Thursday, 04 June 2026

Read — 5 min · morning and night

You wake before the house does. Before the day assembles its demands, you are here — breathing, awake, given another morning. That is not a small thing.

You walk in a body that still does what you ask of it. The legs that carried you through the park yesterday will carry you again today. The breath that deepens when you let it will deepen again. You have not always treated this body well, but it keeps showing up. That steadiness — the way it forgives you each morning and starts again — that is worth noticing.

The meals you share upstairs with your father are not infinite. You know this. Each one is a small inheritance you are receiving in real time — the rhythm of sitting down together, the unspoken continuity of being in the same house, the fact that he is still here to share the meal with. These moments are not guaranteed. They are happening now, and you are present for them.

Your daughter moves through the world with a confidence you did not hand her. She built it herself, or it rose in her because the ground was safe enough. Either way, you get to watch it. You get to see her become someone distinct from you, someone whose courage is her own. That is not your doing, but it is your privilege to witness.

Your son’s hands are still learning what they can hold. He reaches, he drops, he tries again. One day those hands will be larger than yours. For now, they are small and uncertain and trying. You are here while that is true. You are not elsewhere, not only in your head, not entirely consumed by the next thing. You are here enough to see it.

Your wife carried what only she could carry, and you know — in the way that only a shared life teaches — that some weight is not meant to be halved. Some things one person does alone, even inside a marriage. You have learned to see that, to stop trying to fix it, to let her strength be hers. That seeing is a kind of gratitude too.

The systems you built years ago still run. The work you did when no one was watching, the boring setup, the unglamorous infrastructure — it still earns. That is the dividend of past discipline. You are living off decisions you made when the outcome was not yet visible. That should not be taken lightly.

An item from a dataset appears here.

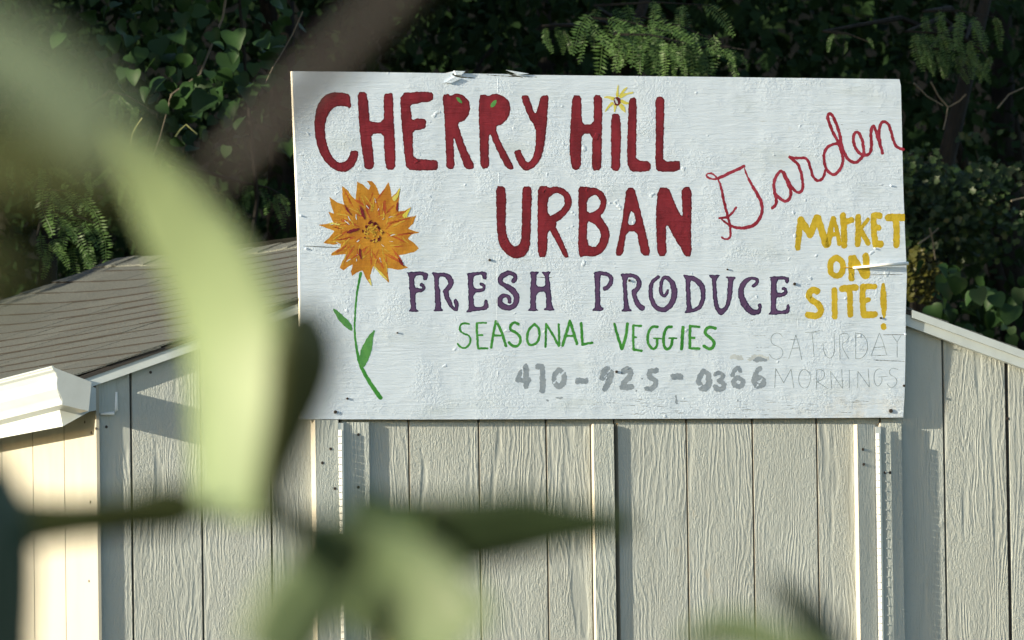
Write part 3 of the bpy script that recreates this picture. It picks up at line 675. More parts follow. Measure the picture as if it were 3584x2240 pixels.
phone = [[S_(46,(115,165),(85,240)),S_(46,(85,240),(185,235)),S_(52,(160,115),(160,290)),C_(9,(128,130),(128,215))],[S_(46,(265,110),(300,118)),S_([44,52,56],(308,110),(315,220),(312,335))],
 [S_([36,46,52,56,52,46,44,46],(465,140),(505,175),(515,225),(500,280),(465,300),(425,270),(412,195),(460,142)),C_(12,(395,285),(535,130))],[S_(56,(638,245),(708,245))],
 [S_(62,(865,215),(880,150),(905,140)),S_([70,60,56],(935,170),(930,240),(888,315)),C_(10,(845,260),(950,125))],[S_(56,(1060,160),(1095,130),(1125,160),(1115,215),(1060,260)),S_(56,(1050,300),(1130,300))],
 [S_(50,(1360,150),(1300,150),(1295,215),(1350,235),(1355,285),(1325,312),(1275,318)),C_(26,(1302,262),(1302,268))],[S_(60,(1520,205),(1580,205))],
 [S_([46,52,56,52,50,50,50],(1795,155),(1840,180),(1850,270),(1805,325),(1760,300),(1748,220),(1797,155)),C_(10,(1735,310),(1775,285))],
 [S_(40,(1900,185),(1935,165),(1972,180),(1970,220),(1935,242)),S_(46,(1935,242),(1985,270),(1975,315),(1930,330),(1900,300))],
 [S_(48,(2110,215),(2155,240),(2155,285),(2110,300),(2072,280),(2070,235),(2112,215)),S_(38,(2062,195),(2085,140),(2120,118),(2130,150))],
 [S_(48,(2310,215),(2350,240),(2345,280),(2300,298),(2262,270),(2258,230),(2310,213)),S_(44,(2262,215),(2280,160),(2315,128)),C_(13,(2265,320),(2365,180))]]
paint('painted_number', KE, phone, M['grey'], 1, 1.5, wb=.9, label='grey stencilled number 410-925-0366')
paint('stencil_smudge', KE, [[S_([20,50,44,16],(2255,52),(2290,48),(2340,48),(2370,52))],[S_([6,16,8],(430,403),(470,400),(498,399))],[S_([8,26,10],(1540,375),(1542,412),(1546,452))],[S_(13,(355,423),(357,425))],[S_(12,(1175,335),(1177,337))],[S_(9,(1208,245),(1209,246))],[S_(11,(1228,222),(1229,223))],[S_(10,(2108,420),(2110,421))]], M['grey'], 1, 1.3, wb=1.1)
paint('stencil_smudge', KE, [[S_([12,60,66,26],(2210,48),(2270,30),(2340,34),(2390,40))],[S_([10,52,46,14],(2030,35),(2080,20),(2130,30),(2160,45))]], M['smudge'], .5, 1.5, wb=1.4)
KF = (2640, 1130, 4.481)
def PL(*strokes): return [S_(8.5, *s) for s in strokes]
sat = [PL([(440,215),(400,165),(340,155),(280,190),(255,260),(280,335),(360,365),(430,400),(455,470),(420,550),(350,575),(280,555),(235,490)]),PL([(540,560),(600,380),(650,190)],[(650,190),(700,350),(745,580)],[(590,400),(710,390)]),
 PL([(800,150),(1010,145)],[(905,150),(925,350),(935,530)]),PL([(1075,320),(1090,450),(1130,530),(1190,560),(1240,520),(1260,400),(1250,160)]),PL([(1335,190),(1340,400),(1345,570)],[(1335,190),(1420,155),(1490,190),(1470,270),(1350,340),(1480,560)]),
 PL([(1590,150),(1590,560)],[(1600,165),(1690,170),(1760,260),(1785,380),(1750,490),(1680,560),(1590,565)]),PL([(1830,520),(1900,330),(1960,160)],[(1960,160),(2010,270),(2075,500)],[(1870,390),(2040,370)]),PL([(2160,190),(2240,300)],[(2240,300),(2300,200)],[(2240,300),(2240,540)])]
morn = [PL([(320,1020),(335,715)],[(335,715),(460,940)],[(460,940),(575,725)],[(575,725),(620,1020)]),PL([(790,725),(870,780),(885,880),(850,1000),(780,1035),(710,980),(690,870),(720,760),(790,725)]),PL([(975,740),(978,1050)],[(975,740),(1060,730),(1110,790),(1080,880),(985,925)],[(985,925),(1150,1030)]),
 PL([(1215,1030),(1195,760)],[(1195,760),(1385,1030)],[(1385,1030),(1370,730)]),PL([(1490,735),(1490,1020)]),PL([(1620,1020),(1625,760)],[(1625,760),(1805,1010)],[(1805,1010),(1785,720)]),PL([(2000,730),(1940,715),(1880,780),(1875,900),(1910,990),(1960,990),(2005,920),(2000,850)],[(1950,850),(2090,835)]),
 PL([(2250,730),(2160,705),(2110,760),(2130,820),(2210,850),(2245,920),(2200,1000),(2130,1020),(2085,960)])]
for nm, g_ in (('SATURDAY', sat), ('MORNINGS', morn)): paint('pencilled_word', KF, g_, M['pencil'], 1, 1.1, wb=.12, label='faint pencilled word '+nm)
# big flower
KG = (1100, 610, 3.78)
petal_out = [(60,670),(190,650),(250,640),(220,570),(185,495),(240,510),(262,520),(225,420),(200,300),(300,370),(395,400),(372,300),(368,155),(440,210),(490,280),(545,340),(560,200),(565,95),(650,140),(720,210),(745,150),(688,85),(760,90),(810,140),(865,270),(930,190),(980,100),(1010,200),(1020,300),(1080,250),(1135,170),(1125,280),(1110,490),(1200,480),(1285,430),(1240,530),(1210,580),(1280,575),(1350,540),(1310,650),(1240,720),(1290,740),(1390,770),(1280,800),(1240,850),(1320,910),(1385,980),(1320,1030),(1115,1075),(1150,1180),(1240,1235),(1130,1265),(965,1240),(990,1440),(900,1350),(780,1210),(740,1340),(755,1475),(690,1390),(635,1270),(560,1300),(500,1350),(485,1290),(510,1190),(440,1230),(385,1270),(335,1240),(370,1150),(435,1050),(330,1065),(220,1075),(230,1040),(350,970),(350,920),(240,930),(115,910),(200,840),(270,750),(160,710)]
fl = paint('painted_flower', KG, [[('p', [petal_out], 0)]], M['orange'], 1, 1.6, wb=.3, label='orange painted dahlia flower')
fc = np.array((775., 765.)); tips = [(60,670),(200,300),(368,155),(565,95),(800,140),(980,100),(1110,350),(1285,430),(1350,540),(1390,770),(1385,980),(1240,1235),(990,1440),(755,1475),(485,1340),(335,1250),(220,1075),(115,910),(185,495)]
rr = random.Random(3)
def petal_strokes(n, r0, r1, w, jit, seed):
    r_ = random.Random(seed); out = []
    for t in tips:
        t = np.array(t, float); d = t-fc; L = np.linalg.norm(d); d /= L; q = np.array((-d[1], d[0]))
        for _ in range(n):
            a = r_.uniform(*r0)*L; b = min(a+r_.uniform(*r1)*L, L*.93); taper = 1-(b/L)
            o = r_.uniform(-jit, jit)
            p0 = fc+d*a+q*o*L*.9; p2 = fc+d*b+q*o*L*taper*.9; p1 = (p0+p2)/2+q*r_.uniform(-8, 8); ww = r_.uniform(*w)
            out.append([S_([ww*.3, ww, 2], tuple(p0), tuple(p1), tuple(p2))])
    return out
paint('petal_strokes', KG, petal_strokes(3, (.25, .6), (.15, .4), (14, 34), .17, 5), M['rust'], 2, 1.5, wb=.5)
paint('petal_strokes', KG, petal_strokes(2, (.3, .65), (.12, .35), (10, 28), .17, 11), M['gold'], 3, 1.5, wb=.5)
paint('petal_strokes', KG, petal_strokes(1, (.25, .7), (.06, .14), (7, 12), .14, 23), M['sign'], 4, 1.3, wb=.4)
paint('petal_strokes', KG, [[S_([60,30,8],(1060,320),(1100,270),(1133,180))],[S_([60,30,8],(1200,545),(1240,490),(1282,435))],[S_([10,36,10],(800,1230),(880,1310),(960,1390))],[S_([30,16],(730,1400),(752,1465))],[S_([10,26,12],(190,655),(240,650),(330,665))]], M['lime'], 5, 1.4)
paint('petal_strokes', KG, [[S_([10,50,20],(610,420),(635,500),(665,590))],[S_([20,55,10],(440,770),(510,745),(600,720))],[S_([10,30,8],(1100,380),(1095,430),(1095,500))],[S_([14,40,10],(600,990),(605,1050),(620,1120))],[S_([12,44,12],(1110,1110),(1150,1170),(1180,1215))],[S_([8,26,8],(400,400),(440,480),(490,540))]], M['red'], 6, 1.4)
rr = random.Random(9)
dots = lambda n, r0, r1, w: [[S_(rr.uniform(*w), (775+r*math.cos(a), 765+1.15*r*math.sin(a)), (775+r*1.08*math.cos(a+.12), 765+1.24*r*math.sin(a+.12)))] for a, r in ((rr.uniform(0, 6.283), rr.uniform(r0, r1)) for _ in range(n))]
paint('flower_centre', KG, dots(34, 85, 130, (14, 30)), M['reddark'], 7, 1.2)
paint('flower_centre', KG, dots(40, 5, 110, (12, 24)), M['gold'], 8, 1.2)
KH = (2080, 280, 10.8)
paint('painted_flower', KH, [[S_([110,70,24],(870,600),(880,400),(900,170)),S_([120,90,50],(1000,600),(1100,400),(1230,290)),S_([140,90,60],(1000,620),(1200,530),(1440,475)),S_([140,100,40],(750,720),(550,650),(385,655)),S_([120,80,20],(680,880),(520,1030),(410,1200)),S_([110,80,40],(780,950),(780,1080),(770,1200)),S_([160,170,40],(1000,960),(1080,1060),(1170,1230)),S_([140,110,50],(1050,800),(1180,870),(1290,870))]], M['lime'], 3, 1.1, wb=.4, label='small yellow painted flower dotting the i')
paint('painted_cherry', KH, [[S_(250,(860,760),(865,840))]], M['reddark'], 4, 1.1)
paint('painted_cherry', KH, [[S_([70,90,60],(800,730),(830,830),(870,880))]], M['smudge'], 5, 1.)
paint('painted_leaf', K1, [[S_([6,22,26,8],(1290,262),(1305,272),(1318,288),(1330,302))],[S_([6,30,32,6],(1590,285),(1578,298),(1565,315),(1550,338))]], M['leafgreen'], 3, 1.2)
stemw = paint('painted_stem', K3, [[S_([22,16,14,14,14,18,26,30,34],(568,230),(545,330),(530,450),(522,570),(520,680),(535,800),(560,920),(630,1050),(715,1170))]], M['green'], 1, 1.4, wb=.3)
paint('painted_leaf', K3, [[P_((350,490),(380,505),(420,540),(480,590),(505,640),(505,670),(440,630),(390,570))],[P_((680,648),(660,720),(650,820),(610,920),(575,955),(555,880),(570,800),(620,710))]], M['leafgreen'], 2, 1.4)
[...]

The freedom to choose what you work on is not universal. You know this because you remember when you did not have it. You have built a life where most mornings you decide what matters, and then you do that. The gap between what you want to work on and what you must work on has narrowed. That gap may never close entirely, but it is smaller than it was.

The quiet of nights when the work is yours alone — no one asking, no one waiting, just you and the thing in front of you — that is a kind of wealth. The house is asleep. The day is over. What you do in that time is not required of you. It is chosen. That freedom lives in the night hours, and you use it.

The lessons that looked like setbacks when they arrived have taught you more than the ones that came labeled as wins. You know this now. The thing that broke the plan, the client who walked, the month that did not go as expected — those taught you how to recalibrate without panic, how to stay when it would have been easier to burn it down. That is not nothing.

Ashmeet sits across the table from the parts of you that do not speak easily. That space he holds — not fixing, not rushing, just witnessing — is rare. You have learned to bring the unspoken things into that room. That is hard work, and it matters. The fact that you keep going back is a form of self-respect.

Uma offers a different mirror. The work there goes deeper than strategy, deeper than the week’s concerns. It touches the old stories, the ones you built a life on without realizing. You are starting to see them. That seeing is not comfortable, but it is real. It is the work beneath the work.

The practices that survived you on the days you almost didn’t — the morning walk, the journaling, the breath work you resisted and then returned to — those are still here. Not because they are easy, but because they are true. You have learned that discipline is not about perfection. It is about return. You return. That is the practice.

What is true of you today, Shubh, is true regardless of what the day brings. You are not starting from zero. You have built something — not just in systems and income, but in the steadiness with which you meet yourself. The work between now and the horizon is not about proving anything. It is about depth, presence, craft. It is about being here for the people who will remember that you were. It is about making work that matters to you, whether or not anyone else sees it.

You will not get everything right today. You will not be perfectly present. You will lose patience, miss a signal, spend time on something that turns out not to matter. That is fine. The measure of the day is not perfection. It is whether you showed up — to the work, to the people, to yourself.

You are showing up. That is what this morning is. That is enough.